Harris Teeter to open art-deco style supermarket in Charlotte by end of May

CHARLOTTE, N.C. — Harris Teeter on Wednesday announced its opening of a new store here, with a grand opening celebration to be held May 29. 

“The surrounding neighborhood and corporate Harris Teeter’s passionate anticipation for the first Harris Teeter grocery store site fostered a quest for a truly distinctive design,” stated Richard Bartlett, partner at Bartlett Hartley & Mulkey architects PA. “The area’s intense focus on the arts and numerous Central Avenue corridor art deco styled building inspired the industrial deco motif. The building profile is unmistakably unique with intricate details resulting in a rare yet delightful venue for a grocery store.”

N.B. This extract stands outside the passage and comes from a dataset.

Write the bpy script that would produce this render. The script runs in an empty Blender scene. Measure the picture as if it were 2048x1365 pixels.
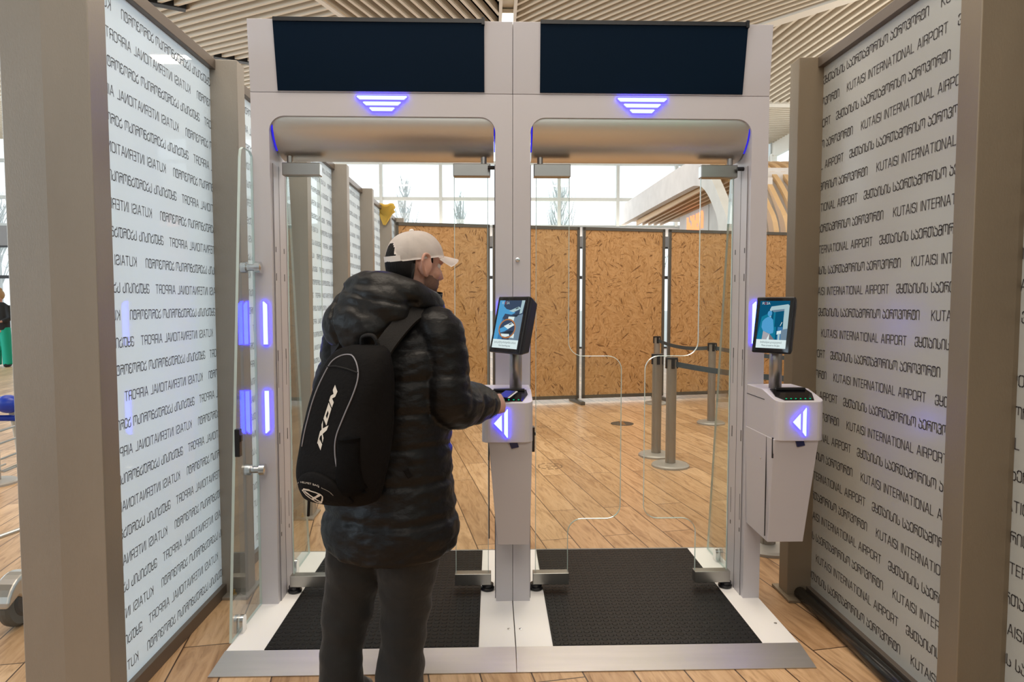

The project to develop a new Harris Teeter on Central Avenue marked a major milestone for not only Harris Teeter but also for many customers who can still recall history of Charlotte's supermarket industry.

Harris Teeter co-founder W.T. Harris opened his first store at 1508 Central Avenue in 1936 and, many years later, announced plans to relocate the original Harris Super Market to the 1704 Central Avenue location. Harris' store on Central Avenue was the first full service-supermarket in Charlotte, the first air-conditioned grocery store and the first to stay open until 9 p.m. on Friday nights. Harris continued to grow his Harris Super Market business to eight additional locations, and in 1960 he merged with Teeter Food Mart out of Mooresville, N.C., to form Harris Teeter.

The new Art Deco location has 45,000 square feet of sales floor, and the store features a green roof system visible from an upstairs seating area. Harris Teeter also has taken reclaimed wood from Harris' original 1704 Central Avenue location and incorporated it into the ceiling planks of its market hall and seating area, as well as the produce stands in the Farmers Market.    

The Company commissioned Charlotte-based painter, mixed-media and mosaic artist Tom Thoune to design mosaics for the side of the building using whole or broken pieces of porcelain and ceramic pottery donated by community members, as well as British-born artist Shaun Cassidy to create four sculptural bike racks inspired by the building's Art Deco style to promote a bike friendly community.